Key provisions and changes
- Regulatory sunset: Removes the Collection Agency Act from the list of Acts repealed on Jan. 1, 2026, thereby continuing the Act beyond that date.
- Definitions & modernization: Revises multiple definitions (e.g., “collection agency,” “debt buyer,” “department,” licensure records like address/email, multi‑state licensing system) and substitutes the Department of Financial and Professional Regulation for prior agency references.
- Fees for child support collection: Authorizes the Department by rule to set the fee rate a collection agency may charge for collecting child support — not less than 25% and not greater than 35% of the child support actually collected.
- Enforcement, discipline & proceedings: Substantially revises rules on unlicensed practice, investigations, penalties, hearings, records, oaths, findings/recommendations, returned payments, and informal conferences/consent orders.
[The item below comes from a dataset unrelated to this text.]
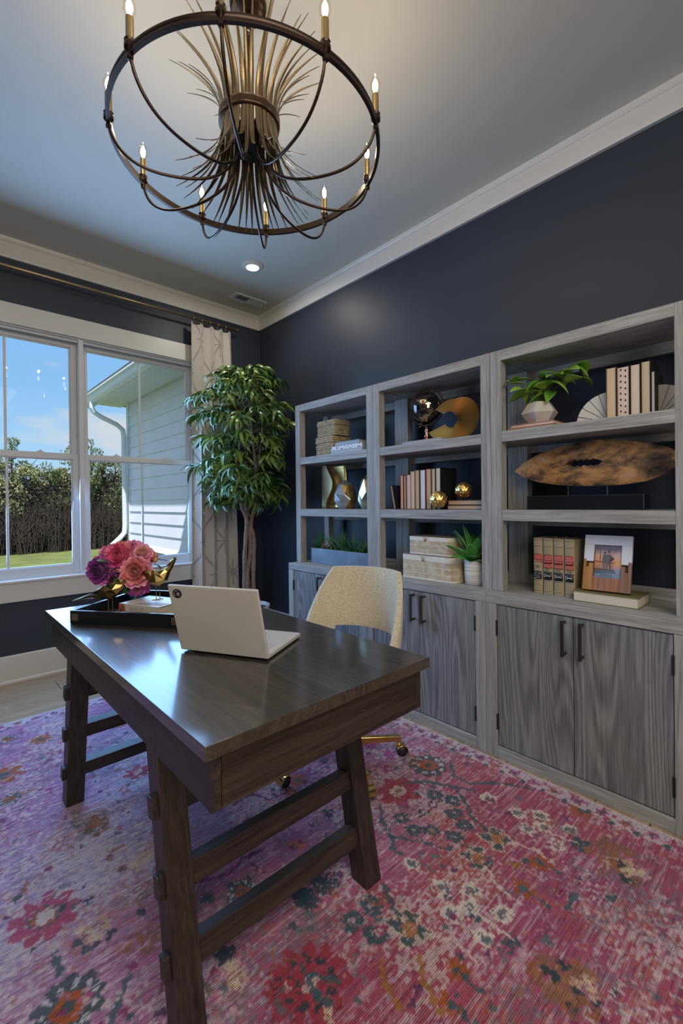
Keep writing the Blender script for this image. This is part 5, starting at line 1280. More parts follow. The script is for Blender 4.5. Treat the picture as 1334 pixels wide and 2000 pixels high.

Language allows the Department to negotiate agreements and clarifies procedures for hearings and reporting.
- Board provisions (amendments): The introduced bill initially proposed repeal of certain provisions for a Collection Agency Licensing and Disciplinary Board; House Amendment No. 2 reinstates/clarifies a Collection Agency Licensing and Disciplinary Board structure (7 members, composition, terms, duties) and restores a license‑restoration provision (Sec. 24).
- Repeals and relocations: Repeals or renumbers several older statutory cross‑references; repeals certain prior provisions governing when a person is acting as a collection agency (text reorganized).

Who is affected
- Collection agencies and debt buyers operating in Illinois (including those collecting child support).
- Consumers/debtors (potentially affected by fee changes and procedural changes in collection and dispute resolution).
- The Department of Financial and Professional Regulation (expanded rulemaking/administration responsibility).
- Members and stakeholders in the debt collection industry (due to Board provisions, annual meetings, licensing requirements).
- Creditors and entities previously exempted or defined under the Act (exemption language is revised).

Potential impacts and notes
- The 25–35% fee band for child support collections is a notable numeric change; actual rates would be set by Department rule, which could affect obligors and custodial parents.
- Procedural and administrative modernization (electronic filings, clarified hearing procedures) may change compliance and enforcement processes.
- Because the bill underwent floor amendments that alter Board and discipline language, implementation details may depend on final enacted text and subsequent Department rulemaking.
- At the time of passage in the House, the bill proceeds to the Senate for further consideration.

Compiled from official sources — confirm details with the bill’s official record.